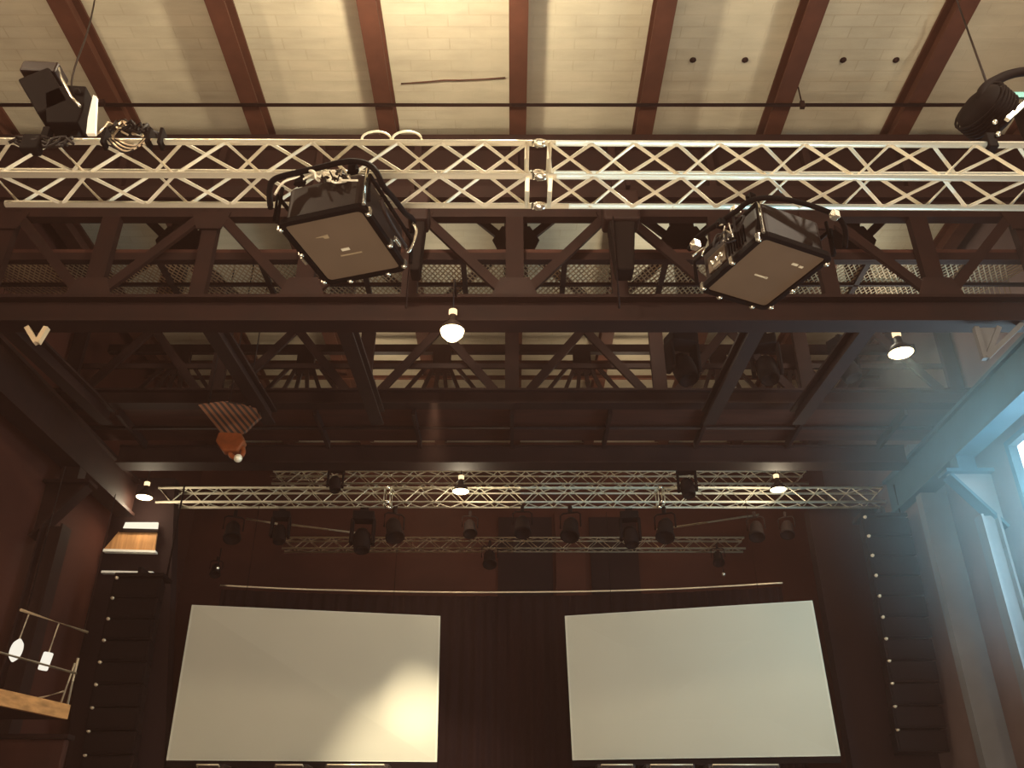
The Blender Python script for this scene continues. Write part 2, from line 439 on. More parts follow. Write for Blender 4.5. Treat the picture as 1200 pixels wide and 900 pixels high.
# ================================================================ FAR CRANE BRIDGE (Y = 11 .. 12.3)
YC = 11.0
fg = thing('lattice_girder', 'far lattice girder with fanning dark struts, below the mesh walkway', 'girder', (0, YC, 5.75))
obj('bottom_chord', MB().ibeam((-WX, YC, 5.86), (WX, YC, 5.86), .2, .24, .03), M['steel'], fg)
obj('top_chord', MB().box2((-WX, YC - .05, 7.0), (WX, YC + .05, 7.14)), M['steel'], fg)
obj('mid_rail', MB().box2((-WX, YC + .1, 6.42), (WX, YC + .14, 6.50)), M['steel2'], fg)
for k in range(-3, 4):
    x = k * 2.35 * .9 + 0.0
    obj('post', MB().box2((x - .1, YC - .04, 5.98), (x + .1, YC + .04, 7.0)), M['steel'], fg)
    for sgn in (-1, 1):
        xm = x + sgn * 1.06
        if abs(xm) < WX:
            obj('diagonal', MB().bar((x + sgn * .25, YC - .03, 5.98), (xm, YC - .03, 7.02), .05, .12), M['steel'], fg)
fl = thing('lattice_girder', 'rearmost lattice girder whose thin struts fan out over the stage', 'girder', (0, 12.15, 5.9))
obj('bottom_chord', MB().box2((-WX, 12.1, 6.0), (WX, 12.2, 6.2)), M['steel2'], fl)
obj('top_chord', MB().box2((-WX, 12.1, 7.3), (WX, 12.2, 7.44)), M['steel2'], fl)
for xm in (-5.3, -3.3, -1.12, 1.12, 3.3, 4.45):
    obj('post', MB().box2((xm - .14, 12.1, 6.9), (xm + .14, 12.18, 7.3)), M['steel2'], fl)
    for dx in (-.62, -.32, -.1, .1, .32, .62):
        obj('strut', MB().bar((xm + dx * .35, 12.1, 7.05), (xm + dx * 1.35, 12.1, 6.2), .04, .06), M['steel2'], fl)
# roof battens seen beyond
for i, (y, z, w) in enumerate(((12.9, 7.55, 'nearest'), (13.5, 7.6, 'middle'), (14.2, 7.62, 'farthest'))):
    solo('roof_batten', MB().box2((-WX + .02, y, z), (WX - .02, y + .06, z + .06)), M['purlin'],
         'thin dark batten across the roof above the stage, %s of three' % w, 'batten', 'battens over the stage')

dk = thing('crane_deck', 'brown underside of the rear crane deck with slanting ribs', 'deck', (0, 11.6, 5.75))
obj('deck_plate', MB().box2((-WX, 11.1, 5.78), (WX, 12.22, 5.82)), M['deck'], dk)
for k in range(-5, 6):
    x = .0 + k * 1.4
    if abs(x) < 6.3: obj('rib', MB().bar((x, 11.12, 5.72), (x, 12.2, 5.69), .05, .12), M['steel'], dk)
obj('pipe', MB().tube([(-WX, 11.62, 5.70), (WX, 11.62, 5.70)], .03, 8), M['steel'], dk)
pb = thing('crane_beam', 'long plain dark beam above the stage trusses', 'beam', (0, 12.3, 5.45), kind='thing')
obj('beam_body', MB().ibeam((-6.0, 12.35, 5.57), (6.0, 12.35, 5.57), .26, .28, .035).box2((-6.0, 12.24, 5.46), (6.0, 12.27, 5.68)), M['steel'], pb)
obj('bottom_lip', MB().box2((-6.0, 12.18, 5.40), (6.0, 12.5, 5.43)), M['steel2'], pb)

# crane runway beams along both walls, on brackets
for s, nm, mt in ((-1, 'left', 'steel2'), (1, 'right', 'tinted_steel')):
    x = s * (WX - .32)
    rb = thing('runway_beam', 'long crane runway beam along the %s wall, sloping up towards the viewer' % nm, 'beam', (x, 6, 5.0), kind='thing')
    obj('beam_body', MB().ibeam((x, -3, 5.25), (x, 13.3, 5.25), .30, .60, .05).box2((x - .09, -3, 4.99), (x + .09, 13.3, 5.5)), M[mt], rb)
    obj('rail', MB().box2((x - .03, -3, 5.555), (x + .03, 13.3, 5.62)), M['steel2'], rb)
    ys = (11.02, 7.9, 4.0) if s > 0 else (11.4, 7.9, 4.0)
    for i, y in enumerate(ys):
        cn = thing('bracket', 'triangular steel bracket under the %s runway beam, %s' % (nm, ('farthest from the camera', 'middle one', 'nearest')[i]), 'bracket', (x, y, 4.6), 'runway brackets')
        tri = lambda v: V((v.x, v.z, v.y))
        xo = s * (WX - .02)
        obj('side_plate', MB().prism([(xo, 3.95), (xo, 4.7), (xo - s * .58, 4.7)], y - .03, y + .03, tri), M['pier_pale' if s > 0 else 'steel'], cn)
        obj('flange', MB().bar((xo, y, 3.93), (xo - s * .58, y, 4.68), .22, .04), M[mt], cn)
        obj('top_plate', MB().box2((xo, y - .14, 4.7), (xo - s * .64, y + .14, 4.745)).box2((xo - s * .2, y - .1, 4.745), (xo - s * .45, y + .1, 4.945)), M[mt], cn)
# pale V shapes standing for a lit ceiling gap (right) and lamp (left)
for i, (sx, lab) in enumerate(((1, 'right'), (-1, 'left'))):
    kb = thing('bright_v', 'pale V-shaped bars standing for a bright patch under the lattice girder at the far %s' % lab, 'brace', (sx * 4.9, 7.88, 5.1))
    if sx > 0: pts = [(1143, 384), (1154, 421), (1170, 384), (1156, 420), (1197, 380)]
    else: pts = [(32, 384), (43, 402), (55, 384), (44, 402), (56, 386)]
    q = [P(x, y, Y=7.88) for x, y in pts]
    obj('arm', MB().bar(q[0], q[1], .06, .05), M['pier_pale' if sx > 0 else 'alu_dim'], kb)
    obj('arm', MB().bar(q[2], q[3], .06, .05), M['pier_pale' if sx > 0 else 'alu_dim'], kb)
    if sx > 0:
        vs = [q[0], q[2], q[1]]
        obj('plate', MB().add(vs + [v + V((0, .02, 0)) for v in vs], [[0, 1, 2], [5, 4, 3], [0, 3, 4, 1], [1, 4, 5, 2], [2, 5, 3, 0]]), M['pier_pale'], kb)  # pale plate in place of the lit ceiling between the arms
        obj('arm', MB().bar(q[3], q[4], .07, .05), M['pier_pale'], kb)
# columns on the right wall near the window
cb = MB().ibeam((6.27, 11.0, FLOOR), (6.27, 11.0, 4.1), .2, .24, .03)
solo('steel_column', cb, M['pier_pale'], 'pale grey steel column left of the bright window on the right wall', 'column', kind='thing')
cb = MB().ibeam((-6.2, 11.4, FLOOR), (-6.2, 11.4, 4.1), .26, .3, .03)
solo('steel_column', cb, M['steel2'], 'dark steel column against the left wall behind the balcony', 'column', kind='thing')

# ================================================================ ALUMINIUM TRUSSES
def zig(mb, a0, a1, b0, b1, n, r, phase=0):
    """zigzag brace between chord a (a0..a1) and chord b (b0..b1), n half-waves"""
    a0, a1, b0, b1 = map(V, (a0, a1, b0, b1))
    for i in range(n):
        t0, t1 = i / n, (i + 1) / n
        p = a0.lerp(a1, t0) if (i + phase) % 2 == 0 else b0.lerp(b1, t0)
        q = b0.lerp(b1, t1) if (i + phase) % 2 == 0 else a0.lerp(a1, t1)
        mb.tube([p, q], r, 8, cap=False)

def box_truss(name, label, y, z, s, x0, x1, r_ch, r_br, half, material, drop=0.0, seams=(), y_end=None, group=None, x0bb=None, phases=(0, 1, 0, 1)):
    t = thing(name, label, 'truss', ((x0 + x1) / 2, y, z), group)
    Z = lambda x, dz: z + dz - drop * x
    yy = lambda x, dy: y + dy
    ch = lambda x, dy, dz: V((x, yy(x, dy), Z(x, dz)))
    faces = (((0, s), (0, 0)), ((0, 0), (s, 0)), ((s, s), (s, 0)), ((0, s), (s, s)))
    cuts = [x0] + [q for pr in seams for q in pr] + [x1]
    spans = [(cuts[i], cuts[i + 1]) for i in range(0, len(cuts), 2)]
    for (dy, dz) in ((0, 0), (s, 0), (0, s), (s, s)):
        a = x0bb if (x0bb is not None and (dy, dz) == (s, 0)) else x0
        obj('chord', MB().tube([ch(a, dy, dz), ch(x1, dy, dz)], r_ch, 14), material, t)
    for fi, (A, B) in enumerate(faces):
        mb = MB()
        for (a, b) in spans:
            n = max(2, round((b - a) / half))
            zig(mb, ch(a, *A), ch(b, *A), ch(a, *B), ch(b, *B), n, r_br, phases[fi])
        obj('bracing', mb, material, t)
    for (a, b) in seams:
        for x in (a, b):
            mb = MB()
            for A, B in faces: mb.tube([ch(x, *A), ch(x, *B)], r_br * 1.25, 8)
            obj('end_frame', mb, material, t)
        for (dy, dz) in ((0, 0), (s, 0), (0, s), (s, s)):
            m = (a + b) / 2; mb = MB()
            mb.tube([ch(m - .045, dy, dz), ch(m - .01, dy, dz), ch(m + .01, dy, dz), ch(m + .045, dy, dz)], [r_ch * 1.02, r_ch * 1.28, r_ch * 1.28, r_ch * 1.02], 14)
            mb.tube([ch(m - .02, dy, dz) + V((0, -r_ch * 1.5, -r_ch)), ch(m - .02, dy, dz) + V((0, r_ch * 1.5, r_ch))], .006, 6)
            mb.tube([ch(m + .02, dy, dz) + V((0, -r_ch * 1.5, -r_ch)), ch(m + .02, dy, dz) + V((0, r_ch * 1.5, r_ch))], .006, 6)
            obj('coupler', mb, M['chrome'], t)
    return t

TY, TZ, TS = 4.33, 3.94, .29
TX0 = -3.62
box_truss('lighting_truss', 'bright silver box truss across the top carrying the two projectors', TY, TZ, TS, TX0, 4.2, .024, .0125, .285, M['alu'],
          drop=.005, seams=((.10, .25),), x0bb=P(8, 236, Y=TY + TS).x)
# small bright top rail hook: two bent wires above the truss
for i, (xa, lab) in enumerate(((441, 'left'), (477, 'right'))):
    pts = [P(xa + 17 * math.cos(a), 163 - 9 * math.sin(a), Y=TY) for a in [PI * k / 10 for k in range(11)]]
    solo('cable_loop', MB().tube(pts, .008, 6), M['alu'], 'thin pale cable loop on top of the front truss, %s of the pair' % lab, 'cable', 'cable loops on the truss')

# ---- truss 2, and the dimmer ones behind
t2y = 13.5
box_truss('lighting_truss', 'long slim silver truss over the stage with three lamps in front', t2y, 5.28, .25, P(183, 585, Y=t2y).x, P(1037, 585, Y=t2y).x, .024, .011, .25, M['alu'], seams=((-2.1, -2.0), (2.4, 2.5)))
box_truss('lighting_truss', 'upper silver truss behind the slim stage truss, touching it from above', 14.6, 6.06, .24, P(320, 555, Y=14.6).x, P(945, 555, Y=14.6).x, .024, .010, .25, M['alu'])
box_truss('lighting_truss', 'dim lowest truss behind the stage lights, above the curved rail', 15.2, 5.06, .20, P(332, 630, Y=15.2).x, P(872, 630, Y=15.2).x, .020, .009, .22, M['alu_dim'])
for i, (a, b, lab) in enumerate((((289, 608), (325, 614), 'left end of the lowest truss, shorter one'), ((342, 615), (428, 626), 'left end of the lowest truss, longer one'), ((770, 621), (889, 603), 'right end of the lowest truss'))):
    solo('support_bar', MB().tube([P(*a, Y=14.9), P(*b, Y=14.9)], .022, 8), M['alu_dim'], 'slanting silver bar at the ' + lab, 'bar', 'slanting support bars')
# upper-left bars above the upper truss
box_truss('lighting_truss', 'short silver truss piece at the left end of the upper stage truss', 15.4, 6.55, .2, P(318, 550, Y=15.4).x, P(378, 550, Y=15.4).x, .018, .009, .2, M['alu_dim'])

# ================================================================ PROJECTORS
def rr_poly(w, d, r, n=4):
    pts = []
    for cx, cy, a0 in ((w / 2 - r, d / 2 - r, 0), (-w / 2 + r, d / 2 - r, 90), (-w / 2 + r, -d / 2 + r, 180), (w / 2 - r, -d / 2 + r, 270)):
        for k in range(n + 1):
            a = math.radians(a0 + 90 * k / n); pts.append((cx + r * math.cos(a), cy + r * math.sin(a)))
    return pts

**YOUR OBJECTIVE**
Repeat, word for word and with no pictures, only the lines running from the beginning of the data to the line that contains "over the stage')".

**SOLUTION FOR THIS PROBLEM**
The Blender Python script for this scene continues. Write part 2, from line 439 on. More parts follow. Write for Blender 4.5. Treat the picture as 1200 pixels wide and 900 pixels high.
# ================================================================ FAR CRANE BRIDGE (Y = 11 .. 12.3)
YC = 11.0
fg = thing('lattice_girder', 'far lattice girder with fanning dark struts, below the mesh walkway', 'girder', (0, YC, 5.75))
obj('bottom_chord', MB().ibeam((-WX, YC, 5.86), (WX, YC, 5.86), .2, .24, .03), M['steel'], fg)
obj('top_chord', MB().box2((-WX, YC - .05, 7.0), (WX, YC + .05, 7.14)), M['steel'], fg)
obj('mid_rail', MB().box2((-WX, YC + .1, 6.42), (WX, YC + .14, 6.50)), M['steel2'], fg)
for k in range(-3, 4):
    x = k * 2.35 * .9 + 0.0
    obj('post', MB().box2((x - .1, YC - .04, 5.98), (x + .1, YC + .04, 7.0)), M['steel'], fg)
    for sgn in (-1, 1):
        xm = x + sgn * 1.06
        if abs(xm) < WX:
            obj('diagonal', MB().bar((x + sgn * .25, YC - .03, 5.98), (xm, YC - .03, 7.02), .05, .12), M['steel'], fg)
fl = thing('lattice_girder', 'rearmost lattice girder whose thin struts fan out over the stage', 'girder', (0, 12.15, 5.9))
obj('bottom_chord', MB().box2((-WX, 12.1, 6.0), (WX, 12.2, 6.2)), M['steel2'], fl)
obj('top_chord', MB().box2((-WX, 12.1, 7.3), (WX, 12.2, 7.44)), M['steel2'], fl)
for xm in (-5.3, -3.3, -1.12, 1.12, 3.3, 4.45):
    obj('post', MB().box2((xm - .14, 12.1, 6.9), (xm + .14, 12.18, 7.3)), M['steel2'], fl)
    for dx in (-.62, -.32, -.1, .1, .32, .62):
        obj('strut', MB().bar((xm + dx * .35, 12.1, 7.05), (xm + dx * 1.35, 12.1, 6.2), .04, .06), M['steel2'], fl)
# roof battens seen beyond
for i, (y, z, w) in enumerate(((12.9, 7.55, 'nearest'), (13.5, 7.6, 'middle'), (14.2, 7.62, 'farthest'))):
    solo('roof_batten', MB().box2((-WX + .02, y, z), (WX - .02, y + .06, z + .06)), M['purlin'],
         'thin dark batten across the roof above the stage, %s of three' % w, 'batten', 'battens over the stage')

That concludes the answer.